Wittstock: Wenn das Erbe Königsbergs so ausgesprochen liberal und demokratisch war, weshalb hat sich die liberale, demokratische Bundesrepublik nach dem Zweiten Weltkrieg so wenig um Königsberg und seine Tradition bemüht?
Manthey: Der Erste Weltkrieg hatte gerade im Osten gravierende Folgen. Durch die Gebietsverluste an Polen entsteht auch in Ostpreußen ein sehr nationalistisches Klima, das die Nazis dann weiter anheizen. Insofern war die Erinnerung an das liberale Königsberg nach dem Zweite Weltkrieg in der Bundesrepublik überschattet durch das vergleichsweise kurze Kapitel nationalistischer Aufwallungen während der Weimarer Republik und der Hitlerjahre. Doch in den Schriften Kants, in dem riesigen Briefwechsel Hamanns oder bei Herder finden Sie nicht eine einzige abfällige oder hochmütige Bemerkung dem Osten gegenüber. Der Nationalismus entsteht erst viel später, und er entsteht im Reich. Königsberg war lange eine Drehscheibe zwischen Ost und West.
Wittstock: Wie beurteilen Sie die Situation in Königsberg/Kaliningrad und der russischen Exklave, die die Stadt umgibt, heute?

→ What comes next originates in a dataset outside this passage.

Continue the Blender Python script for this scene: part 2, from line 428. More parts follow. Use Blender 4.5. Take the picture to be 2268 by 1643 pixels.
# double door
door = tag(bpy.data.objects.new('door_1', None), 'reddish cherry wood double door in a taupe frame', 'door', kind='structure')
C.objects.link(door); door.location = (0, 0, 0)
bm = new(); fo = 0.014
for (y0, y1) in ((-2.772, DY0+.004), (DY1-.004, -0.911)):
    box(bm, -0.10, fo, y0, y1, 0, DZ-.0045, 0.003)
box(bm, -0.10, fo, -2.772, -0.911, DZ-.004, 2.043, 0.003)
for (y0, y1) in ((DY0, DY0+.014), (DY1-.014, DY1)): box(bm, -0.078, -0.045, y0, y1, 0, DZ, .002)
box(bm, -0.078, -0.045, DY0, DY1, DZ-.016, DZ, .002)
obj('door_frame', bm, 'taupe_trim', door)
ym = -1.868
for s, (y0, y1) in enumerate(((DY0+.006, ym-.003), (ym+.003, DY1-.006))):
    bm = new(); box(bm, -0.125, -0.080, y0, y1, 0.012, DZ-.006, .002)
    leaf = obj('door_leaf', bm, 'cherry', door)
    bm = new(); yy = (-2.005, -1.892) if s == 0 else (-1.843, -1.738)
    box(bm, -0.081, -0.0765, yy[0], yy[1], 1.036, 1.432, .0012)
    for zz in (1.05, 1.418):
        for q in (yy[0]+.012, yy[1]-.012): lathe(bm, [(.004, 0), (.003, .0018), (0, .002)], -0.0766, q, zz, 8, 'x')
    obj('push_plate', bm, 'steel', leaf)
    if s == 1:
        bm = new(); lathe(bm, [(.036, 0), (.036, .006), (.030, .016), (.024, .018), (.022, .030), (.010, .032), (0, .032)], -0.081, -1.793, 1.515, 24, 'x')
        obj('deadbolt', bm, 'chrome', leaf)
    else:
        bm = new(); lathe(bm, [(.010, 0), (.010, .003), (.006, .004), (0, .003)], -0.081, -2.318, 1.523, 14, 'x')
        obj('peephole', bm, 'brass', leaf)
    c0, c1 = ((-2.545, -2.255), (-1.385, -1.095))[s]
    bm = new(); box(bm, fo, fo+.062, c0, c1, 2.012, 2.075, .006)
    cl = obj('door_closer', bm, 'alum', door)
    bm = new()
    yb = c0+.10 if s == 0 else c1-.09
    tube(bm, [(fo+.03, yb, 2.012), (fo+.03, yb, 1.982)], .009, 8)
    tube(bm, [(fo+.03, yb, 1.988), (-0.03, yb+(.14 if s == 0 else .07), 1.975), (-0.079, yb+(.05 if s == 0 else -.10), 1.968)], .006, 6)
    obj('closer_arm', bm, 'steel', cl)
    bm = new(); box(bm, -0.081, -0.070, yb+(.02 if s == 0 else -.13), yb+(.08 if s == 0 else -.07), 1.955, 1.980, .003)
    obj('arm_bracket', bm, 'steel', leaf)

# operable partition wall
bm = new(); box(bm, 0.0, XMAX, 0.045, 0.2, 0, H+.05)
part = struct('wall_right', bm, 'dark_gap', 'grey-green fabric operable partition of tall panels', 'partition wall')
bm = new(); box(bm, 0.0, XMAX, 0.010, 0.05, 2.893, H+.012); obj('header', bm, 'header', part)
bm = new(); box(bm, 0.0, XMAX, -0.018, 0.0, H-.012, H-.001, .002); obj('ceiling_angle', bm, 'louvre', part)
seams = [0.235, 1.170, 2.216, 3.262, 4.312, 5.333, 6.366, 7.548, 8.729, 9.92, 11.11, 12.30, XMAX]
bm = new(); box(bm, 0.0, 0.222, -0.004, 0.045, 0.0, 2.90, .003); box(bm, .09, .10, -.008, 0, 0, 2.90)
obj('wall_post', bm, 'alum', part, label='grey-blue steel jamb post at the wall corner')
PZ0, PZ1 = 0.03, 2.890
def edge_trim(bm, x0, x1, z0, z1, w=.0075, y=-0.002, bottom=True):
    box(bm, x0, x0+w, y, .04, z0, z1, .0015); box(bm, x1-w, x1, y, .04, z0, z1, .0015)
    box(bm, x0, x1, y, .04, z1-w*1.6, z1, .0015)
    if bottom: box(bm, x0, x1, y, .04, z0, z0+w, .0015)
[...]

Manthey: Nach meinen Eindrücken orientiert sich mindestens die Hälfte der Bevölkerung, vor allem die Jugend, nach Westen. Sie nennen sich baltische Russen und haben weniger Interesse am 500 Kilometer entfernten russischen Kernland als an Reisen nach Polen und Litauen. Viele von ihnen lernen deutsch. Andererseits gibt es einen spürbaren Teil von sowjetisch geprägten Einwohnern, die Angst davor haben, daß Kaliningrad samt Umgebung nach Westen abdriftet. Wofür es, so weit ich sehen kann, nicht den geringsten Grund gibt.
Wittstock: Gibt es eine Zukunft für Kaliningrad, die an die Vergangenheit Königsbergs anschließt?
Manthey: Nein, das glaube ich nicht. Wenigstens im Augenblick nicht. Alle Entscheidungen werden in Moskau getroffen. Zur Zeit findet eher eine verstärkte Russifizierung statt. Um ein symbolträchtiges Indiz zu nennen: Im Vorhafen Kaliningrads, dem früheren Pillau, heute Stützpunkt der baltischen Flotte Rußlands, wurde kürzlich ein riesiges Denkmal für die Zarin Elisabeth errichtet. Und diese Zarin steht historisch für jene fünf Jahre, in denen die russischen Truppen während des Siebenjährigen Krieges Ostpreußen und Königsberg besetzt hatten. Ausgerechnet diese fünf Jahre russischer Besetzung und Herrschaft heute mit einem Denkmal zu feiern, halte ich nicht für ein versöhnliches Signal.